Jasper Group launches Cypher Academy for three high school students
Three Jasper High students stepped into Jasper Group’s first Cypher Academy with company gear, equipment and training in AI, cybersecurity and business operations.

Three Jasper High School students walked into Jasper Group’s inaugural Cypher Academy on Thursday with equipment, company swag and a direct look at the skills a major Dubois County manufacturer wants to cultivate next.
The new program is built as a technology-focused internship, giving the first cohort hands-on exposure to artificial intelligence, cybersecurity and business operations. For Jasper Group, the launch is less a ceremonial visit than an attempt to build an early pipeline from Jasper High School into jobs and college pathways tied to the county’s manufacturing economy.
That pipeline matters in Jasper, where Jasper Group traces its history to 1876 and says it now operates as a family of nearly 1,000 employees across more than 2.3 million square feet of office spaces, lumberyards and mill rooms in Dubois and Orange counties. The company’s brands include JSI and Klem, and its business reaches education, corporate, dining and government customers. A program aimed at students in Jasper High School could help the company identify local talent before those students look elsewhere for technical training or work.

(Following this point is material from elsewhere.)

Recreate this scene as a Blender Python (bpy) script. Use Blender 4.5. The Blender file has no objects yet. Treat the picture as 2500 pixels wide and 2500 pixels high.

Jasper Group Chairman and CEO Mike Wagner gives the effort added weight inside the regional workforce conversation. Conexus Indiana describes Wagner as actively involved in workforce development and industry leadership, and his company’s launch of Cypher Academy fits that broader emphasis on building talent from within Indiana rather than importing it later.

The timing also lines up with a wider state push toward digital careers. The Indiana Cybersecurity Hub has said its workforce strategy starts with K-12 students, while the Indiana Commission for Higher Education has opened Education Readiness Grants for programs that include cybersecurity and software development. Jasper High School, which serves grades 9-12 and is part of the Greater Jasper Consolidated School Corporation, already gives students access to career and technical education through the Patoka Valley Career and Technical Cooperative.
That makes Cypher Academy a test of how much more local industry can do inside an existing career-prep system. Jasper Group’s broader family already has experience with student pathways through JASPER Engines & Transmissions, which promotes internships, career-specific internships, summer production work, after-school programs and a sales trainee program.
The first class is small, but the stakes are larger than three students. If Cypher Academy leads to internships, postsecondary training or eventual hires, it could become a model for how Dubois County keeps more of its tech talent close to home, and how other employers may decide to start recruiting sooner.